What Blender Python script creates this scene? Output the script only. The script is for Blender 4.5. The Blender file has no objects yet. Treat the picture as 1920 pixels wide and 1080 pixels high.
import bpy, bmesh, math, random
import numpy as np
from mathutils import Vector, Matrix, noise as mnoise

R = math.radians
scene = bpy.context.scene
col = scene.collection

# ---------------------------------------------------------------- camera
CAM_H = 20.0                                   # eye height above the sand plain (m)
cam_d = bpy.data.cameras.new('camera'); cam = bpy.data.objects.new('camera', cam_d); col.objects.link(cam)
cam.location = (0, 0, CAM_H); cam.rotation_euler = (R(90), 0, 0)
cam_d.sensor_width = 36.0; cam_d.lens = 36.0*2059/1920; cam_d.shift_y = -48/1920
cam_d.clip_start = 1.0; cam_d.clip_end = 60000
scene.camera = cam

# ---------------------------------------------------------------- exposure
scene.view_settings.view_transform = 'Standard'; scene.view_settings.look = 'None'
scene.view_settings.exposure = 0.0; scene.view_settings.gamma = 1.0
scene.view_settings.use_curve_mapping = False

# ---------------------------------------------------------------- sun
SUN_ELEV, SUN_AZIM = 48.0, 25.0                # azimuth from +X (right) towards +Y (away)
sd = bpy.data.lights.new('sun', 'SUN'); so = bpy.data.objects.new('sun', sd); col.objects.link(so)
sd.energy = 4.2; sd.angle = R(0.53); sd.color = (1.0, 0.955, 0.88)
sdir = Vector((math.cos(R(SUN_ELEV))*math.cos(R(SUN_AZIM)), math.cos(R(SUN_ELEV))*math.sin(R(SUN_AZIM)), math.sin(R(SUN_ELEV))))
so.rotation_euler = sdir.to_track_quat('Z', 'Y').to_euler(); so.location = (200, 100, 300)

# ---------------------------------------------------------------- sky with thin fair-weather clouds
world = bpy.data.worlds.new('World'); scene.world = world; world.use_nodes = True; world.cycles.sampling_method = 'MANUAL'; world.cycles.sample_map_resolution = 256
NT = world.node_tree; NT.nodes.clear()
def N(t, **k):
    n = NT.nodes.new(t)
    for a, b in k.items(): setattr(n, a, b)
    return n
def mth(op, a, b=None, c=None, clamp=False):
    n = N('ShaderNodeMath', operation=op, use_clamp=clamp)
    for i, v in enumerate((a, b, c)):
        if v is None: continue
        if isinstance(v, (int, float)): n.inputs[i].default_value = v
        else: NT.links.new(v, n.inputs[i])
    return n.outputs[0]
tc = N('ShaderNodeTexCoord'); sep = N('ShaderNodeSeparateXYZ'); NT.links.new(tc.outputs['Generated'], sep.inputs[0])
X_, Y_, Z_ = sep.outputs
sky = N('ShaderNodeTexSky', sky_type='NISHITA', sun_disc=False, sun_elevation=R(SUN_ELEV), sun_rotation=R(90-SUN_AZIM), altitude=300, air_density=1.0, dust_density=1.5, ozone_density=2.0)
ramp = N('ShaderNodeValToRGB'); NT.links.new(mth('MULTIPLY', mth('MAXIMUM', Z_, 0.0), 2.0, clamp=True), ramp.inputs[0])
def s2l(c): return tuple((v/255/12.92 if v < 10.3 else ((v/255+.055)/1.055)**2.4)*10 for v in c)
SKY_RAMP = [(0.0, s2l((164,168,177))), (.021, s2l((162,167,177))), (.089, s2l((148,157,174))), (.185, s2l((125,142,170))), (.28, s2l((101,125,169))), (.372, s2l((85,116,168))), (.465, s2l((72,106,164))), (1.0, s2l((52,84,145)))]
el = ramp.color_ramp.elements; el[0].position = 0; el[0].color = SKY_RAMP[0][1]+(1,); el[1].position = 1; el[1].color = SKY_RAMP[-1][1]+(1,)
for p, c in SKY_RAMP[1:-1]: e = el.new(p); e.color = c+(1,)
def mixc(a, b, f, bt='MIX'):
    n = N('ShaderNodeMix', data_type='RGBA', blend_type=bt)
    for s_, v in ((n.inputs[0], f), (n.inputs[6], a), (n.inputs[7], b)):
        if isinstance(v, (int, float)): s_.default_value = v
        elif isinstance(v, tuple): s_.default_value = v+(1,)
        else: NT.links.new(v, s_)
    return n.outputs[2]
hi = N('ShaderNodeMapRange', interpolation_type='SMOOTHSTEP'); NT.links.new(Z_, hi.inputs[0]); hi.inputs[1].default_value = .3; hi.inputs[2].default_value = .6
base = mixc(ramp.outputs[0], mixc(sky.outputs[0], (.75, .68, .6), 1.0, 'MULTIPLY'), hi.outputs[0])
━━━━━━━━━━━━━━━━
> **What this task involves**
Report each line of the material above where the word "objects" appears.

> **Complete answer**
What Blender Python script creates this scene? Output the script only. The script is for Blender 4.5. The Blender file has no objects yet. Treat the picture as 1920 pixels wide and 1080 pixels high.
cam_d = bpy.data.cameras.new('camera'); cam = bpy.data.objects.new('camera', cam_d); col.objects.link(cam)
sd = bpy.data.lights.new('sun', 'SUN'); so = bpy.data.objects.new('sun', sd); col.objects.link(so)